Episódios de protestos, filas extensas e conflitos foram registrados, segundo veículos da imprensa local.
A resistência de postos de combustíveis em vender para estrangeiros também se tornou mais frequente.
Em abril de 2025, o cônsul da Bolívia em Corumbá, Simons Blacutt, confirmou a existência de estabelecimentos que se recusaram a fornecer combustível para brasileiros, durante reunião com autoridades do Mato Grosso do Sul.
Para enfrentar as dificuldades, turistas e caminhoneiros adotam estratégias próprias.
Um mineiro relatou ter cruzado o país com 120 litros de gasolina armazenados em seu SUV, evitando paradas em postos.

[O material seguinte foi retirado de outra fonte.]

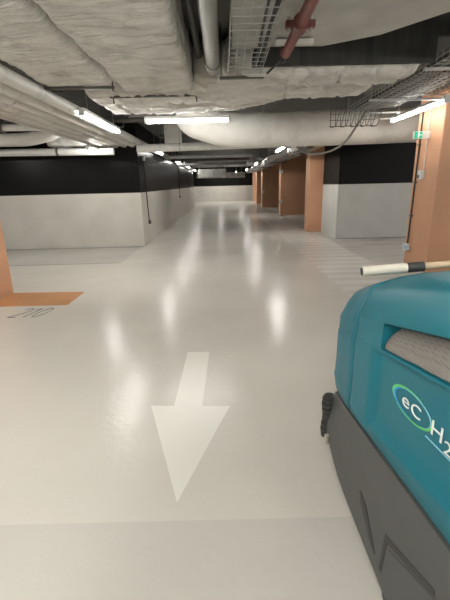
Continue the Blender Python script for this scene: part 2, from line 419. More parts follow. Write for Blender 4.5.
# ------------------------------------------------------------------ large ducts, upper left
bm = bmesh.new(); wrapped(bm, [(-.75, .3, 2.94), (-.75, 5.35, 2.94)], .86, .44, .07, .022, .03, .5, 3, step=.03)
d = tag(obj('insulated_duct', bm, WRAP, smooth=True), 'wide cream wrapped duct overhead beside the grey round pipe', 'duct', 'wrapped ducts')
bm = bmesh.new(); wrapped(bm, [(-1.60, .3, 2.93), (-1.60, 4.95, 2.93)], .80, .42, .07, .024, .034, .4, 11, step=.03)
d = tag(obj('insulated_duct', bm, WRAP, smooth=True), 'cream wrapped duct overhead at upper left, next to the white pipe bundle', 'duct', 'wrapped ducts')
bm = bmesh.new(); wrapped(bm, [(-1.75, 5.72, 2.905), (-.25, 5.72, 2.905), (.42, 4.83, 2.905), (2.14, 4.83, 2.905)], .70, .44, .17, .022, .035, .35, 23, endround=.12, step=.03)
tag(obj('insulated_duct', bm, WRAP, smooth=True), 'nearer of the two cream wrapped ducts crossing overhead behind the dark beam', 'duct', 'wrapped ducts')
bm = bmesh.new(); wrapped(bm, [(-1.75, 6.50, 2.905), (.05, 6.50, 2.905), (.76, 5.60, 2.905), (1.95, 5.60, 2.905)], .72, .42, .17, .022, .035, .4, 29, endround=.12, step=.03)
tag(obj('insulated_duct', bm, WRAP, smooth=True), 'farther of the two cream wrapped ducts crossing overhead behind the dark beam', 'duct', 'wrapped ducts')
# hanger under the near duct
t = empty('duct_hanger', (-.85, 5.5, 2.7), 'dark steel channel on threaded rods under the near wrapped duct', 'hanger')
bm = bmesh.new(); box(bm, -1.40, -.24, 5.47, 5.51, 2.685, 2.71); obj('channel', bm, DARKST, t)
for x in (-1.36, -.30):
    bm = bmesh.new(); tube(bm, [(x, 5.49, 2.62), (x, 5.49, CT)], .008, 8); obj('rod', bm, DARKST, t, smooth='auto')
t = empty('duct_hanger', (-1.7, 4.95, 2.7), 'dark steel channel across the end of the left wrapped duct', 'hanger')
bm = bmesh.new(); box(bm, -2.03, -1.22, 4.98, 5.02, 2.69, 2.715); obj('channel', bm, DARKST, t)
for x in (-2.015, -1.235):
    bm = bmesh.new(); tube(bm, [(x, 5.0, 2.66), (x, 5.0, CT)], .008, 8); obj('rod', bm, DARKST, t, smooth='auto')

# grey round pipe with collar
t = empty('ventilation_pipe', (-.07, 2.5, 2.78), 'grey round pipe overhead between the wrapped duct and the wire tray', 'pipe')
bm = bmesh.new(); tube(bm, fillet([(-.07, .3, 2.78), (-.07, 4.72, 2.78), (-.07, 4.72, 3.2)], .12), .068, 24); obj('pipe', bm, GREYPIPE, t, smooth='auto')
for y in (4.45, 2.0):
    bm = bmesh.new(); tube(bm, [(-.07, y-.03, 2.78), (-.07, y+.03, 2.78)], .078, 24); obj('collar', bm, STEEL, t, smooth='auto')
bm = bmesh.new(); tube(bm, [(-.225, .3, 2.97), (-.225, 4.9, 2.97)], .03, 12)
tag(obj('conduit', bm, DARKST, smooth='auto'), 'thin dark conduit in the shadow between wrapped duct and grey pipe', 'pipe')
bm = bmesh.new(); wrapped(bm, [(-.12, 4.9, 2.93), (-.12, 5.45, 2.93)], .34, .42, .12, .02, .02, .2, 31)
tag(obj('pipe_lagging', bm, WRAPD, smooth=True), 'frayed dusty lagging where the grey pipe ends', 'pipe lagging')

# light concrete slab and dark beam, upper right
bm = bmesh.new(); prism(bm, [(.02, .2), (.13, 4.27), (1.0, 4.30), (1.46, 4.03), (1.84, 3.54), (2.6, 2.7), (3.4, 1.2), (3.6, .2)], 2.86, CT)
tag(obj('concrete_slab', bm, CONC), 'light raw concrete slab edge overhead at upper right', 'slab')
bm = bmesh.new(); prism(bm, [(.33, 4.36), (2.15, 4.36), (2.15, 4.42), (.33, 4.42)], 2.72, CT); prism(bm, [(2.15, 4.36), (3.06, 4.36), (3.06, 4.42), (2.15, 4.42)], 2.95, CT); prism(bm, [(3.06, 4.36), (3.56, 4.36), (3.56, 4.42), (3.06, 4.42)], 3.0, CT)
tag(obj('concrete_beam', bm, DARKB), 'dark crosswise beam face behind the light concrete slab', 'beam')

# red sprinkler pipe with coupling and disc
t = empty('sprinkler_pipe', (.62, 3, 2.72), 'dull red pipe with a clamp coupling under the light concrete slab', 'pipe')
bm = bmesh.new(); tube(bm, fillet([(.62, .3, 2.74), (.615, 4.15, 2.74), (.615, 4.15, 3.1)], .1), .043, 20); obj('pipe', bm, RED, t, smooth='auto')
c = bmesh.new(); tube(c, [(.617, 3.33, 2.74), (.617, 3.45, 2.74)], .062, 20); cp = obj('coupling', c, DARKRED, t, smooth='auto')
for s in (-1, 1):
    c = bmesh.new(); box(c, .617+s*.085-.028, .617+s*.085+.028, 3.36, 3.42, 2.715, 2.765); obj('coupling_ear', c, DARKRED, t, bevel=.008)
    c = bmesh.new(); tube(c, [(.617+s*.085, 3.39, 2.69), (.617+s*.085, 3.39, 2.79)], .011, 6); obj('bolt', c, STEEL, t)
bm = bmesh.new(); box(bm, .52, .86, 4.02, 4.08, 2.80, 2.845); obj('mounting_plate', bm, SMOOTHWRAP, t, bevel=.006)
t = empty('pipe_bracket', (.6, 4.3, 2.7), 'small black hanging bracket at the end of the red pipe', 'bracket')
bm = bmesh.new(); tube(bm, [(.50, 4.55, 2.70), (.60, 4.12, 2.72)], .012, 8); obj('arm', bm, BLACKC, t)
bm = bmesh.new(); tube(bm, [(.60, 4.12, 2.68), (.60, 4.12, 2.86)], .02, 8); obj('pin', bm, BLACKC, t)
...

Já motoristas de caminhão recorreram a representantes políticos para denunciar esquemas de cobrança de propina na liberação de diesel.
De acordo com informações publicadas no UOL, o contrabando, agravado pelo preço reduzido dos combustíveis bolivianos, também causa prejuízo significativo ao país andino.

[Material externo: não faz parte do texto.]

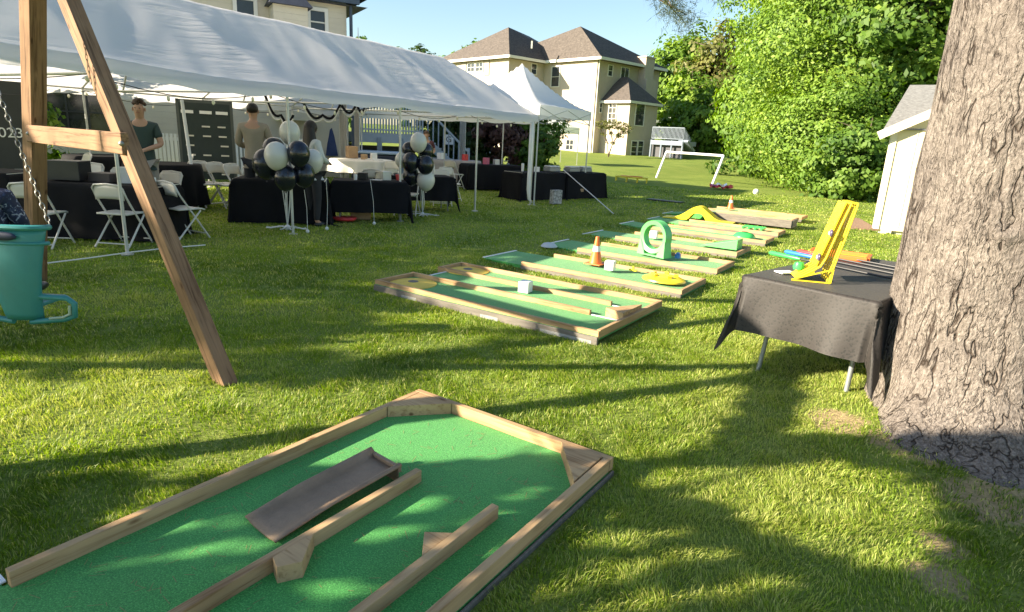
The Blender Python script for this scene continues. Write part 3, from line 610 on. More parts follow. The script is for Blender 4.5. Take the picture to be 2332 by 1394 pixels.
# ---- shed at the right
SHEDT=mat('cream_trim',(.68,.62,.48),.6,.04)
def shed():
    c=at(1992,503,15.8); c.z=g(c.x,c.y); base=Vector((c.x,c.y,c.z)); xd=Vector((.85,-.53,0)).normalized(); yd=Vector((-xd.y,xd.x,0)); t=thing('garden_shed','cream garden shed with grey shingle roof half hidden by the pine trunk','shed',tuple(base))
    W=2.7; D=3.2; ez=2.25; rz=2.98
    def P(u,v,z): q=base+xd*u+yd*v; return Vector((q.x,q.y,base.z+z))
    m=MB(); m.add([P(0,0,.08),P(W,0,.08),P(W,0,ez),P(W/2,0,rz-.08),P(0,0,ez),P(0,D,.08),P(W,D,.08),P(W,D,ez),P(W/2,D,rz-.08),P(0,D,ez)],[(0,1,2,3,4),(5,9,8,7,6),(0,4,9,5),(1,6,7,2),(0,5,6,1),(4,3,8,9),(3,2,7,8)]); build(m,'wall',SHEDW,t,world=True)
    mx=Matrix((xd,yd,Vector((0,0,1)))).transposed(); m=MB()
    for u in(.05,W-.05): m.box(P(u,-.012,(ez+.08)/2),(.11,.03,ez-.1),mx=mx)
    m.box(P(-.012,.06,(ez+.08)/2),(.03,.13,ez-.12),mx=mx)
    for i in range(1,7): m.box(P(.1+i*(W-.2)/7,-.004,1.2),(.02,.012,2.1),mx=mx)
    build(m,'corner_trim',SHEDT,t,world=True)
    s=MB(); over=.16
    A4=[P(-.18,-.05,ez-.06),P(W+.18,-.05,ez-.06),P(W+.05,1.45,rz+.24),P(.10,1.45,rz+.24),P(-.18,D+.1,ez-.06),P(W+.18,D+.1,ez-.06)]
    s.add(A4,[(0,1,2,3),(3,2,5,4),(0,3,4),(1,5,2),(0,4,5,1)])
    build(s,'roof',mat('grey_shingles',(.17,.17,.165),.9,.4,14,.6,30,stretch=(1,1,5)),t,world=True)
    f=MB()
    for sg,u0 in((1,0),(-1,W)): f.beam(P(u0-sg*.24,-over-.02,ez-.2),P(W/2,-over-.02,rz-.06),.04,.17)
    build(f,'barge_board',SHEDT,t,world=True); f=MB(); f.box(P(W/2,D/2,.04),(W-.2,D-.2,.08),mx=mx)
    for u in(.25,W-.3): f.box(P(u,.15,.0),(.2,.3,.16),mx=mx)
    build(f,'base_block',SHEDT,t,world=True)
shed()

# ---- trees and shrubs
WOOD='trees along the edge of the lawn'
def T(px,d,h,rx,m,lab,**k): p=at(px,340,d); return tree('deciduous_tree',lab,'tree',p,h,rx,m,**k)
T(1530,84,13.4,4.6,LEAF_Y,'tall pale green tree standing just right of the stucco house chimney',ncl=150,per=70,size=.3,seed=11,base=0,tr=.3,group=WOOD)
T(1612,78,13.6,4.6,LEAF_O,'olive green tree with thin branches between the pale tree and the maples',ncl=150,per=60,size=.3,seed=12,base=0,tr=.3,group=WOOD)
T(1590,62,5.2,2.8,LEAF_Y,'low bright yellow green bush beside the deck steps of the stucco house',ncl=80,per=70,size=.2,seed=13,base=-.1,tr=.1,group=WOOD)
T(1560,70,9,3.4,LEAF_Y,'mid green tree rising behind the railed deck',ncl=120,per=60,size=.24,seed=14,base=-.05,tr=.2,group=WOOD)
T(1650,66,4.2,4.4,LEAF_G,'low green thicket at the far end of the lawn',ncl=90,per=70,size=.22,seed=15,base=-.2,tr=.1,group=WOOD)
T(1790,52,21,4.6,LEAF_Y,'tall bright green maple at the left end of the near wood',ncl=190,per=170,size=.14,seed=16,base=.0,tr=.35,group=WOOD)
T(1700,50,9.5,2.7,LEAF_Y,'rounded lime green sapling under the leftmost maple',ncl=110,per=80,size=.17,seed=17,base=-.1,tr=.12,group=WOOD)
T(1865,44,21,4.6,LEAF_G,'tall maple with gaps of sky between its limbs',ncl=150,per=150,size=.15,seed=18,base=.05,tr=.35,group=WOOD)
T(1760,38,4.4,2.6,LEAF_G,'low shrub with drooping leaves at the foot of the maples',ncl=110,per=90,size=.13,seed=19,base=-.2,tr=.1,group=WOOD)
T(1850,34,14,4.4,LEAF_Y,'broad yellow green tree whose boughs sweep down to the lawn',ncl=340,per=190,size=.078,seed=20,base=-.05,tr=.25,group=WOOD)
T(1865,30.5,5.4,3.3,LEAF_Y,'bright leafy shrub spreading over the grass left of the shed',ncl=240,per=180,size=.07,seed=21,base=-.2,tr=.1,group=WOOD)
T(1950,36,20,5.0,LEAF_G,'deep green maple standing behind the shed',ncl=260,per=120,size=.13,seed=22,base=.0,tr=.35,group=WOOD)
T(2030,31,16,3.8,LEAF_G,'shaded tree with large leaves next to the pine trunk',ncl=220,per=120,size=.13,seed=23,base=.0,tr=.3,group=WOOD)
T(2110,34,20,5.0,LEAF_D,'dark tree closing the wood behind the pine trunk',ncl=220,per=80,size=.18,seed=24,base=.0,tr=.3,group=WOOD)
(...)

Dados oficiais apontam que a evasão de gasolina para o exterior custava quase US$ 600 milhões por ano.
A Polícia Federal do Brasil, por sua vez, efetuou prisões de contrabandistas que transportavam combustível em barcos para o território nacional, reforçando o cenário de tensão e fiscalização permanente na fronteira.
Vigilância e restrições para compra de combustível
Com a intensificação da crise, postos de combustíveis passaram a ser monitorados de perto pelo Exército boliviano.
A fiscalização ampliou os riscos de punição para quem tenta adquirir ou transportar grandes quantidades de combustível de forma irregular.
Mesmo assim, as estratégias para garantir acesso à gasolina barata, como o uso de tags eletrônicas similares às de pedágio — que autorizam o abastecimento apenas de veículos registrados localmente — continuam sendo exploradas por quem vive na fronteira.
Diante desse contexto, o fluxo de brasileiros em busca de combustíveis bolivianos mantém-se constante, apesar dos riscos e das restrições crescentes.
O que explica a persistência desses métodos e a disposição de tantos em enfrentar situações precárias para abastecer veículos e garantir o deslocamento na região?